Saturday, December 06, 2003

 

Not Without My Daughter

I've received some very nice well-wishes via email over the last day or so, thanks mainly to the link to my blog posted by Erin O'Connor, to whom I am extremely grateful.

One email in particular was of interest, and actually inspired me to include a link in the sidebar to Amazon's page for the book Choosing the Right College.

This reader writes:

It's been 30 years since college, and since it was mostly engineering or science I rarely saw the raving lunatics. But I have sent two daughters to college and one came back so far left that she is currently a lobbyist for FCNL in DC (this is after getting a math engineering degree). Where would she be if she took poly sci?


What parents and students alike need to understand is that far too many in academia reason using the following syllogism:

(A) The job of a university instructor is to enlighten students and broaden their minds.
(B) "Liberal" thinking is the mark of an enlightened and broadened mind.
Therefore, the job of a university instructor is to instruct students in "liberal" thinking.

There are some problems with this syllogism. First off, although the syllogism may be valid, reasoning is not sound--the second premise is flawed, and for two reasons. The first reason is that the word liberal has undergone a dramatic transformation on the college campus since the 1960s. Liberalism is no longer classical liberalism, but radical leftism. But it is presented as classical liberalism--i.e., open-mindedness. So we have equivocation in the second premise, because liberal means one thing to a large portion of the population, but something altogether different when coming from the mouths of most members of the academy.

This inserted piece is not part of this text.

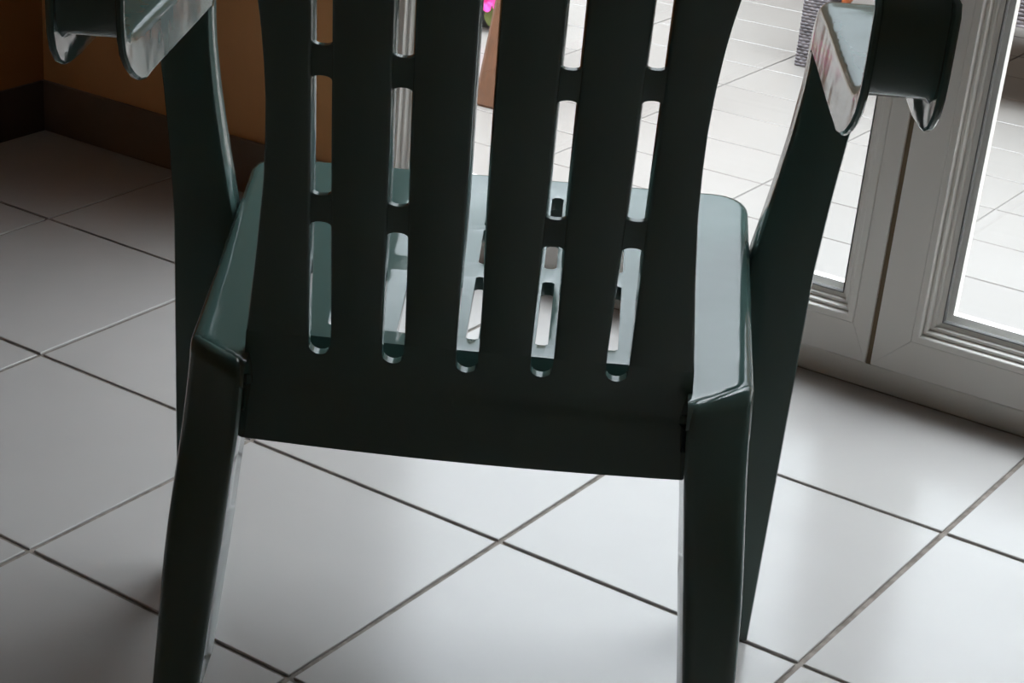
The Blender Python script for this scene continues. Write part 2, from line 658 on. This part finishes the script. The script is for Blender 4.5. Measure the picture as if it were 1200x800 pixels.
def seat_grid():
    b_ = bmesh.new()
    R1, drop = 0.012, 0.042
    dmax = R1 * math.pi / 2 + drop
    xs = []
    for c in SLX:
        xs += [c - SLW, c + SLW, c - SLW * 0.5, c + SLW * 0.5]
    inner = 0.2
    xs += [-inner + 0.4 * i / 10 for i in range(11)]
    ext = [0.206, 0.212, 0.216, 0.2195, 0.2225, 0.2255, 0.2285, 0.2315, 0.235, 0.245, 0.258, 0.272, 0.285]
    xs += ext + [-v for v in ext] + [0.1745, 0.178, 0.185, 0.193, -0.1745, -0.178, -0.185, -0.193, 0.170, -0.170]
    xs = sorted(set(round(v, 5) for v in xs))
    xs = [x for i, x in enumerate(xs) if i == 0 or x - xs[i - 1] > 0.0008]
    ys = [-0.062, -0.054, -0.047, -0.041, -0.036, -0.031, -0.026, -0.021, -0.016, -0.011, -0.006, -0.001, 0.004, 0.010, 0.016, 0.022, 0.030, 0.0375, 0.040, 0.0425]
    for a, b in SLOTS:
        ys += [a, a + 0.0026, b - 0.0026, b]
    ys += [0.08, 0.11, 0.14, 0.165, 0.23, 0.25, 0.27, 0.285, 0.33, 0.35, 0.385, 0.395, 0.403, 0.41, 0.415, 0.418, 0.421, 0.4245, 0.428, 0.432,
           0.437, 0.447, 0.46, 0.472, 0.482]
    ys = sorted(set(round(v, 5) for v in ys))
    x1 = 0.2275 - R1     # start of the rolled edge, at y = 0
    yF = SEAT_F - R1
    rc = 0.022

    def place(px, py):
        grow = 0.040 * max(-0.02, min(py, 0.43))
        # skirt distance from the flat top outline (rounded front corners)
        ax = abs(px)
        cx, cy = x1 - rc, yF - rc
        dx, dy = ax - cx, py - cy
        if dx > 0 and dy > 0:
            L = math.hypot(dx, dy)
            d = L - rc
            nx, ny = dx / L, dy / L
        elif dx > dy:
            d, nx, ny = ax - x1, 1, 0
        else:
            d, nx, ny = py - yF, 0, 1
        dish = -0.007 * (1 - min(1, (ax / 0.2) ** 2)) * sm(0.43, 0.34, py) * sm(0.0, 0.12, py)
        if d <= 0:
            x, y, z = ax, py, zseat(py) + dish
        else:
            d = min(d, dmax)
            bx, by = ax - nx * max(0, (ax - x1 if nx == 1 else 0)), py
            if dx > 0 and dy > 0:
                bx, by = cx + nx * rc, cy + ny * rc
            elif nx == 1:
                bx, by = x1, py
            else:
                bx, by = ax, yF
            if d < R1 * math.pi / 2:
                a = d / R1
                x, y = bx + nx * R1 * math.sin(a), by + ny * R1 * math.sin(a)
                z = zseat(by) - R1 * (1 - math.cos(a))
            else:
                e = d - R1 * math.pi / 2
                x, y = bx + nx * (R1 + e * 0.06), by + ny * (R1 + e * 0.06)
                z = zseat(by) - R1 - e
        # rear edge: a rib hanging down in the middle, a fold into the leg on each wing
        if ax < 0.172:
            ystart, rr, deep = 0.041, 0.0015, 0.032
        else:
            ystart, rr, deep = FOLD(ax), 0.011, 0.004
        e = ystart - py
        if e > 0:
            if e < rr * math.pi / 2:
                y = ystart - rr * math.sin(e / rr)
                z -= rr * (1 - math.cos(e / rr))
            else:
                y = ystart - rr
                z -= rr + min(deep, e - rr * math.pi / 2)
            if ax >= 0.172:
                z = max(z, zseat(py) - 0.040) - 0.0007 * min(1, e / 0.004)
                x -= 0.0035 * min(1, e / 0.006) * min(1, max(0, (ax - 0.2) / 0.012))
        x += grow * min(1, ax / x1)
        return (math.copysign(x, px), y, z)
    V = [[b_.verts.new(place(x, y)) for y in ys] for x in xs]
    for i in range(len(xs) - 1):
        for j in range(len(ys) - 1):
            mx, my = (xs[i] + xs[i + 1]) / 2, (ys[j] + ys[j + 1]) / 2
            hole = False
            for c in SLX:
                for a, b in SLOTS:
                    if abs(mx - c) < SLW and a < my < b:
                        hole = True
                        if abs(mx - c) > SLW * 0.5 and (my < a + 0.0026 or my > b - 0.0026):
                            hole = 'corner'
            q = (V[i][j], V[i + 1][j], V[i + 1][j + 1], V[i][j + 1])
            if hole is True:
                continue
            if hole == 'corner':
                # keep the triangle that rounds the slot end
                a_s = next(s for s in SLOTS if s[0] < my < s[1])
                c_ = min(SLX, key=lambda v: abs(v - mx))
                left, front = mx < c_, my > (a_s[0] + a_s[1]) / 2
                drop_v = {(True, False): 2, (True, True): 1, (False, False): 3, (False, True): 0}[(left, front)]
                tri = [q[n] for n in range(4) if n != drop_v]
                b_.faces.new(tri)
                continue
            b_.faces.new(q)
    bmesh.ops.remove_doubles(b_, verts=b_.verts, dist=0.00005)
    return b_


seat = obj('seat', seat_grid(), M_plastic, CH, 38, recalc=False)
seat.data.flip_normals() if seat.data.polygons[len(seat.data.polygons) // 2].normal.z < 0 else None
md = seat.modifiers.new('shell', 'SOLIDIFY')
md.thickness = 0.0125
md.offset = -1
md2 = seat.modifiers.new('soft', 'BEVEL')
md2.width = 0.0014
md2.segments = 2
md2.limit_method = 'ANGLE'
md2.angle_limit = math.radians(50)


# ---- channels: web with two flanges, used for legs and arms
def channel(stations, t=0.0045, r=0.006, lean=0.0):
    """stations: (inner web edge, outer web edge, flange direction, inner flange, outer flange)"""
    b_ = bmesh.new()
    rings = []
    for Pi, Po, n, hi, ho in stations:
        Pi, Po, n = Vector(Pi), Vector(Po), Vector(n).normalized()
        a = (Po - Pi).normalized()
        tw = 0.006
        q = max(t + 0.003, 0.0075)
        rs = min(r, hi - 0.004)
        arc = [(1 - math.sin(math.radians(v)), 1 - math.cos(math.radians(v))) for v in (0, 22.5, 45, 67.5, 90)]
        ln = lean * min(1, max(0, (hi - 0.014) / 0.03))
        ring = [Pi + n * hi + a * (0.0018 - ln), Pi + n * (hi - 0.002) - a * ln]
        ring += [Pi + a * (rs * v) + n * (rs * u) for u, v in arc]
        ring += [Po - a * (rs * v) + n * (rs * u) for u, v in arc[::-1]]
        ring += [Po + n * (ho - 0.002), Po + n * ho - a * 0.0018,
                 Po - a * (tw - 0.0015) + n * ho, Po - a * tw + n * (ho - 0.0018), Po - a * tw + n * q, Po - a * (tw + 0.004) + n * t,
                 Pi + a * (tw + 0.004) + n * t, Pi + a * tw + n * q, Pi + a * (tw - ln) + n * (hi - 0.0018), Pi + a * (tw - 0.0015 - ln) + n * hi]
        rings.append(ring)
    loft(b_, rings)
    return b_


def densify(st, n):
    out = []
    for A, B in zip(st[:-1], st[1:]):
        for i in range(n):
            f = i / n
            out.append(tuple([Vector(A[j]).lerp(Vector(B[j]), f) for j in range(3)] + [A[3] + (B[3] - A[3]) * f, A[4] + (B[4] - A[4]) * f]))
    out.append(tuple([Vector(st[-1][j]) for j in range(3)] + [st[-1][3], st[-1][4]]))
    return out


FI = [(0.0, 0.253), (0.2, 0.247), (0.36, 0.2425), (0.405, 0.2415), (0.43, 0.2465), (0.47, 0.2535), (0.52, 0.2615), (0.57, 0.2670), (0.60, 0.268)]
FO = [(0.0, 0.2935), (0.2, 0.297), (0.40, 0.300), (0.47, 0.305), (0.53, 0.311), (0.57, 0.3165), (0.60, 0.321)]
RI = [(0.0, 0.213), (0.10, 0.2045), (0.16, 0.1985), (0.24, 0.1895), (0.30, 0.183), (0.34, 0.178), (0.38, 0.175), (0.42, 0.174)]
RO = [(0.0, 0.2495), (0.10, 0.2455), (0.17, 0.2415), (0.25, 0.2375), (0.33, 0.2325), (0.37, 0.2305), (0.42, 0.228)]


def mirror(st, s):
    return [((p[0] * s, p[1], p[2]), (q[0] * s, q[1], q[2]), n, hi, ho) for p, q, n, hi, ho in [
        (tuple(a), tuple(b), (c[0] * s, c[1], c[2]), d, e) for a, b, c, d, e in st]]


for s in (1, -1):
    # front leg: tapering box section, softly rounded corners
    b_ = bmesh.new()
    rings = []
    for i in range(31):
        z = 0.0 + 0.606 * i / 30
        xi, xo = interp(FI, z), interp(FO, z)
        y0_, y1_ = 0.3005, 0.348 - 0.010 * z / 0.6
        r_ = 0.004
        pts = []
        for cx_, cy_, a0 in ((xi + r_, y0_ + r_, 180), (xo - r_, y0_ + r_, 270), (xo - r_, y1_ - r_, 0), (xi + r_, y1_ - r_, 90)):
            for q in (0, 45, 90):
                an = math.radians(a0 + q)
                pts.append((s * (cx_ + r_ * math.cos(an)), cy_ + r_ * math.sin(an), z))
        rings.append(pts)
    loft(b_, rings)
    obj('front_leg', b_, M_plastic, CH, 40)

    # armrest: over the leg, back along the side, then up the back of the arm
    st = []
    cy, cz, R_ = 0.296, 0.604, 0.044
    for i in range(13):
        a = math.radians(-7 + 97 * i / 12)
        f = i / 12
        st.append(((0.268, cy + R_ * math.cos(a), cz + R_ * math.sin(a)), (0.3205 + 0.014 * sm(0, 1, f), cy + R_ * math.cos(a), cz + R_ * math.sin(a)),
                   (0, -math.cos(a), -math.sin(a)), 0.0435, 0.040 - 0.008 * f))
    for i in range(1, 9):
        f = i / 8
        y = cy + (0.075 - cy) * f
        st.append(((0.268 + 0.002 * f, y, 0.648), (0.3345 - 0.005 * f, y, 0.648), (0, 0, -1), 0.0435, 0.032))
    # the web turns up at the rear while the flanges narrow to a lip
    for wy, wz, ry, rz, oy, oz in ((0.060, 0.648, 0.060, 0.604, 0.058, 0.617), (0.045, 0.648, 0.041, 0.608, 0.038, 0.6185),
                                   (0.030, 0.6487, 0.023, 0.6155, 0.019, 0.6225), (0.017, 0.6515, 0.007, 0.6260, 0.003, 0.630),
                                   (0.008, 0.657, -0.0050, 0.6380, -0.006, 0.640), (0.0035, 0.666, -0.0120, 0.6530, -0.0115, 0.654),
                                   (0.002, 0.678, -0.0140, 0.6710, -0.0135, 0.672), (0.002, 0.695, -0.0135, 0.6930, -0.0135, 0.693)):
        n_ = Vector((0, ry - wy, rz - wz))
        st.append(((0.270, wy, wz), (0.3295, wy, wz), tuple(n_), n_.length, math.hypot(oy - wy, oz - wz)))
    for i in range(1, 13):
        f = i / 12
        z = 0.695 + 0.115 * f
        g = sm(0.2, 1.0, f)
        st.append(((0.270 - 0.105 * g, 0.002 - 0.083 * g, z), (0.3295 - 0.1165 * g, 0.002 - 0.075 * g, z + 0.014 * g),
                   (0.25 * g, -1, -0.15 * g), 0.0155, 0.0155))
    st = mirror(st, s)
    st = [((p_[0] - 0.004 * sm(0.30, 0.06, p_[1]), p_[1], p_[2]), (q_[0] - 0.004 * sm(0.30, 0.06, q_[1]), q_[1], q_[2]), n_, hi, ho) for p_, q_, n_, hi, ho in st]
    obj('armrest', channel(st, r=0.010, lean=0.003), M_plastic, CH, 40)

    # rear leg: channel open to the front, folding over at the top into the seat wing
    st = []
    rr = 0.014
    zt = 0.3892
    for i in range(27):
        z = zt * i / 26
        y = -0.02 + 0.10 * (z - 0.40)
        d = 0.048 * (0.30 + 0.70 * sm(0.095, 0.125, z))
        k = sm(0.20, zt, z)
        st.append(((interp(RI, z), y - 0.0144 * k, z), (interp(RO, z) - 0.0020 * k, y + 0.0331 * k, z), (0, 1, 0), d, d))
    b0 = st[-1]
    for i in range(1, 9):
        a = math.radians(90 * i / 8)
        f = i / 8
        st.append(((b0[0][0], b0[0][1] + rr * (1 - math.cos(a)), zt + rr * math.sin(a) + 0.0002 * f),
                   (b0[1][0] + 0.0002 * f, b0[1][1] + rr * (1 - math.cos(a)), zt + rr * math.sin(a) + 0.0024 * f), (0, math.cos(a), -math.sin(a)), 0.042, 0.042))
    p = st[-1]
    st.append(((p[0][0], p[0][1] + 0.004, p[0][2] - 0.0008), (p[1][0] - 0.001, p[1][1] + 0.004, p[1][2] - 0.0008), (0, 0, -1), 0.040, 0.040))
    obj('rear_leg', channel(mirror(st, s), r=0.0105, lean=0.003), M_plastic, CH, 40)

# ------------------------------------------------------------------ things on the terrace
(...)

The second problem is that even classically liberal thinkers are not necessarily possessed of enlightened and broadened minds. There are certainly times when a conservative position is the mark of an enlightened and broadened mind, as most of the laws commonly accepted by all but those on the fringes of society demonstrate.

One would think that in the hallowed halls of higher learning, that such sloppy logic would never survive, but it actually flourishes. I have many colleagues who not only subscribe to this logic, but make it a deliberate point to try and rid their students of any vestiges of conservative or even moderate thinking that may have been instilled in them by their parents. Given that most of my immediate colleagues are graduate students, this is not surprising. Many of them are chronologically very close to their own teenage/young adult rebellious phase, and hope to inspire their students to follow in their footsteps, rejecting the traditional values of their parents in favor of the radical values of the youth culture to which they have subscribed.

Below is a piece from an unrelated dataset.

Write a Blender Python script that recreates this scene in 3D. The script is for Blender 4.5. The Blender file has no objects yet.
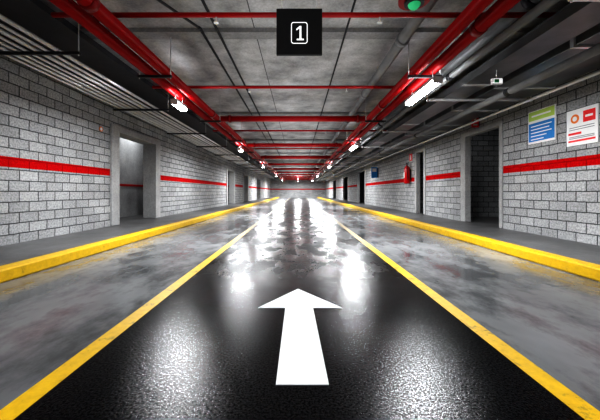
import bpy, bmesh, math, random
from mathutils import Vector, Matrix
random.seed(4)
S = bpy.context.scene
COL = S.collection
try:
    S.view_settings.view_transform = 'Standard'
    S.view_settings.look = 'None'
except Exception: pass
try: S.view_settings.look = 'High Contrast'
except Exception as ex: print('look', ex)

LW, RW = -4.7, 4.8          # side wall planes
CH = 3.6                    # ceiling height
Y0, Y1 = -8.0, 52.0
SW = 0.15                   # sidewalk height
LC, RC = -3.24, 3.34        # curb faces

# ------------------------------------------------------------ materials
def newmat(name):
    m = bpy.data.materials.new(name); m.use_nodes = True
    nt = m.node_tree
    return m, nt, nt.nodes, nt.links, nt.nodes['Principled BSDF']
def mth(N, L, op, a, b=None, c=None, clamp=False):
    n = N.new('ShaderNodeMath'); n.operation = op; n.use_clamp = clamp
    for i, v in enumerate((a, b, c)):
        if v is None: continue
        if isinstance(v, (int, float)): n.inputs[i].default_value = v
        else: L.new(v, n.inputs[i])
    return n.outputs[0]
def ramp(N, L, src, stops):
    r = N.new('ShaderNodeValToRGB'); cr = r.color_ramp
    while len(cr.elements) < len(stops): cr.elements.new(0.5)
    for e, (p, c) in zip(cr.elements, stops):
        e.position = p
        e.color = (c, c, c, 1) if isinstance(c, (int, float)) else (*c, 1)
    L.new(src, r.inputs[0]); return r.outputs[0]
def noise(N, L, vec, scale, detail=4, rough=.55):
    n = N.new('ShaderNodeTexNoise'); n.inputs['Scale'].default_value = scale
    n.inputs['Detail'].default_value = detail; n.inputs['Roughness'].default_value = rough
    L.new(vec, n.inputs['Vector']); return n.outputs['Fac']
def mix(N, L, fac, a, b, mode='MIX'):
    n = N.new('ShaderNodeMix'); n.data_type = 'RGBA'; n.blend_type = mode
    for i, v in ((0, fac), (6, a), (7, b)):
        s = n.inputs[i]
        if isinstance(v, (int, float)): s.default_value = v if i == 0 else (v, v, v, 1)
        elif isinstance(v, tuple): s.default_value = (*v, 1)
        else: L.new(v, s)
    return n.outputs[2]
def bump(N, L, h, strength, dist, nrm=None):
    b = N.new('ShaderNodeBump'); b.inputs['Strength'].default_value = strength
    b.inputs['Distance'].default_value = dist; L.new(h, b.inputs['Height'])
    if nrm: L.new(nrm, b.inputs['Normal'])
    return b.outputs[0]

def simple(name, col, rough=.5, metal=0, var=.15, scale=6, bs=.1, em=0, spec=.5):
    m, nt, N, L, P = newmat(name)
    tc = N.new('ShaderNodeTexCoord').outputs['Object']
    f = noise(N, L, tc, scale)
    c = tuple(min(1, x*(1-var)) for x in col); d = tuple(min(1, x*(1+var)) for x in col)
    L.new(ramp(N, L, f, [(.3, c), (.7, d)]), P.inputs['Base Color'])
    P.inputs['Roughness'].default_value = rough; P.inputs['Metallic'].default_value = metal
    P.inputs['Specular IOR Level'].default_value = spec
    if em:
        P.inputs['Emission Color'].default_value = (*col, 1); P.inputs['Emission Strength'].default_value = em
    if bs: L.new(bump(N, L, noise(N, L, tc, scale*12), bs, .005), P.inputs['Normal'])
    return m
def emis(name, col, st):
    m, nt, N, L, P = newmat(name)
    P.inputs['Base Color'].default_value = (*col, 1)
    P.inputs['Emission Color'].default_value = (*col, 1)
    P.inputs['Emission Strength'].default_value = st
    return m

def wallmat(name, stripe, bright=1.0):
    m, nt, N, L, P = newmat(name)
    g = N.new('ShaderNodeNewGeometry').outputs['Position']
    sp = N.new('ShaderNodeSeparateXYZ'); L.new(g, sp.inputs[0])
    x, y, z = sp.outputs
    u = mth(N, L, 'ADD', x, y)
    wob = noise(N, L, g, 5, 3)
    wobz = mth(N, L, 'MULTIPLY_ADD', wob, .020, mth(N, L, 'ADD', z, .042))
    wobu = mth(N, L, 'MULTIPLY_ADD', noise(N, L, g, 7, 2), .022, u)
    cb = N.new('ShaderNodeCombineXYZ'); L.new(wobu, cb.inputs[0]); L.new(wobz, cb.inputs[1])
    b = N.new('ShaderNodeTexBrick'); L.new(cb.outputs[0], b.inputs['Vector'])
    b.inputs['Scale'].default_value = 1; b.inputs['Brick Width'].default_value = .37
    b.inputs['Row Height'].default_value = .177; b.inputs['Mortar Size'].default_value = .010
    b.inputs['Mortar Smooth'].default_value = .4; b.inputs['Bias'].default_value = 0
    k = bright
    b.inputs['Color1'].default_value = (.37*k, .375*k, .38*k, 1)
    b.inputs['Color2'].default_value = (.50*k, .505*k, .51*k, 1)
    b.inputs['Mortar'].default_value = (.08*k, .08*k, .083*k, 1)
    fine = noise(N, L, g, 30, 8, .75)
    big = noise(N, L, g, 1.1, 4)
    c = mix(N, L, 1.0, b.outputs['Color'], ramp(N, L, fine, [(.36, .48), (.60, 1.15)]), 'MULTIPLY')
    c = mix(N, L, 1.0, c, ramp(N, L, big, [(.3, .8), (.7, 1.05)]), 'MULTIPLY')
    if stripe:
        d = mth(N, L, 'ABSOLUTE', mth(N, L, 'SUBTRACT', z, stripe))
        msk = mth(N, L, 'LESS_THAN', d, .085)
        red = mix(N, L, 1.0, (.52, .003, .006), ramp(N, L, fine, [(.36, .6), (.62, 1.1)]), 'MULTIPLY')
        red = mix(N, L, mth(N, L, 'MULTIPLY', b.outputs['Fac'], .5), red, (.16, .002, .004))
        c = mix(N, L, msk, c, red)
        L.new(mth(N, L, 'MULTIPLY_ADD', msk, -.3, .35), P.inputs['Specular IOR Level'])
    L.new(c, P.inputs['Base Color']); P.inputs['Roughness'].default_value = .8
    h = mth(N, L, 'MULTIPLY_ADD', fine, .5, mth(N, L, 'SUBTRACT', 1, b.outputs['Fac']))
    L.new(bump(N, L, h, .9, .02), P.inputs['Normal'])
    return m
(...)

And, since many professors are still reliving their own rebellious years--since academia doesn't require that one really take on the responsibilities of adulthood--it's not as if undergraduates are being discouraged from their rather mindless rebellion by the professors they encounter when they start taking upper-division courses. Often they are simply taught new ways in which to express their rebellious tendencies.

If I were a parent sending my child off to college, I would first make sure to pick a four-year college where there were no graduate students. This would not only insure that someone with a Ph.D. was teaching my child in every class, but it would keep my child's mind away from the radical notions that too many graduate students have embraced. Also, having taught at a number of institutions, I have found that where there are no graduate students, the professors actually seem to grow up a little more than they do where they are surrounded by graduate students whom they feel they need to impress with their radicalness.

Finally, if your daughter had taken poly sci, maybe she would be a little wiser in her politics than she is having picked up her politics from her peers and from professors who have no business pontificating on politics when it isn't even their field. That's not to say that poly sci isn't ridiculously left; but maybe she would have encountered some conservative or moderate political ideas as she was forced to master the material.


The reader closes the email by asking

Anyway great blog. Anything I can do to help wake up the masses to what 'higher education' (scare quotes intentional) is all about?


Yes. Tell anyone and everyone about your experiences. Be as thorough in explaining them as possible, and be certain to provide concrete examples of what you're talking about. Perhaps when these stories have reached a critical mass (a nod of the head to Erin O'Connor), the preponderance of the evidence will necessitate that something be done.

We are obviously in the midst of a conservative swing in this country. While I do not agree with everything the conservatives would like to do (I would not, for example, send my child to Bob Jones University, because I'm not in favor of that kind of brainwashing, either), it is possible that part of this swing will include taking notice of what this country's universities have turned into.

But we need to be vocal in our dissent.